The disposable chopstick question: Your hashi or their waribashi?

The choice is yours. Photo by Ruby MacDonald

Internet wacky arrived in my inbox this week in the form of a 16-page PDF entitled “Scarychopstick” courtesy of Nichi Bei Weekly volunteer extraordinaire Amy Hanamoto. In both awkward English and Chinese (the quality of which I cannot speak for), this virtual pamphlet offered a cautionary tale about the horrors of disposable chopsticks. An excerpt:

“Possible consequences of using disposable chopstick … Suffer difficult breathing, vomit, diarrhoea etc. and loss of calcium due to sulfur.”

I don’t know where my calcium level is at right now, but I’m pretty sure I’ve never had an onset of those other afflictions as a result of eating with these utensils.
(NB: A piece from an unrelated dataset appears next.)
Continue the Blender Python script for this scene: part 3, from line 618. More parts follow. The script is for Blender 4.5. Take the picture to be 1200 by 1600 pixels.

Reputable sources, however, indicate that they do pose some risks. In any case, the larger point is so obvious that even a bizarre missive of mysterious cyber-origin can make it: Disposable chopsticks are bad. As the pamphlet advises, “Protect yourself, protect the tree.”

Let’s focus on that second part. According to The Japan Times, the Japanese government has estimated that its citizenry go through some 25 billion pairs of disposable chopsticks, or waribashi, each year — enough timber to build 17,000 houses. That’s a lot to be just tossing in the trash at the end of a meal.

In order to cut down on this waste, environmentally-minded folks have embraced what has been labeled the “my hashi” (my chopsticks) movement, carrying around their own reusable chopsticks. Although plenty of people in Japan have already been packing as a matter of longstanding habit, it’s always nice to see a more active and formal campaign gel around such behavior — helps get the stragglers in line. It’s gotten big enough to attract commercial interests; some noble-minded, and some with other things on their mind.

Of course Japan is just one country; when it comes to stemming the disposable chopstick tide, there’s all of Asia to consider, as well as the States. In fact, the waribashi question arises anywhere Asian cuisine is served — starting at your table.

Comments

  1. Nichi Bei Weekly Staff says

    1. Amy is amazing.
    2. I’m all for the “my hashi” movement. If only I could start get into the habit of also using reusable cloth napkins…

  2. The word “waribashi” makes me think of evil “hashi,” kind of like Wario is the evil version of Mario in Super Mario Brothers. Might be onto something here …

    I am all for carrying my own 箸 (hashi)/젓가락 (chokkarak) with my bentos. Perhaps I should start to carry cloth napkins too. Food for thought. Thanks, Al.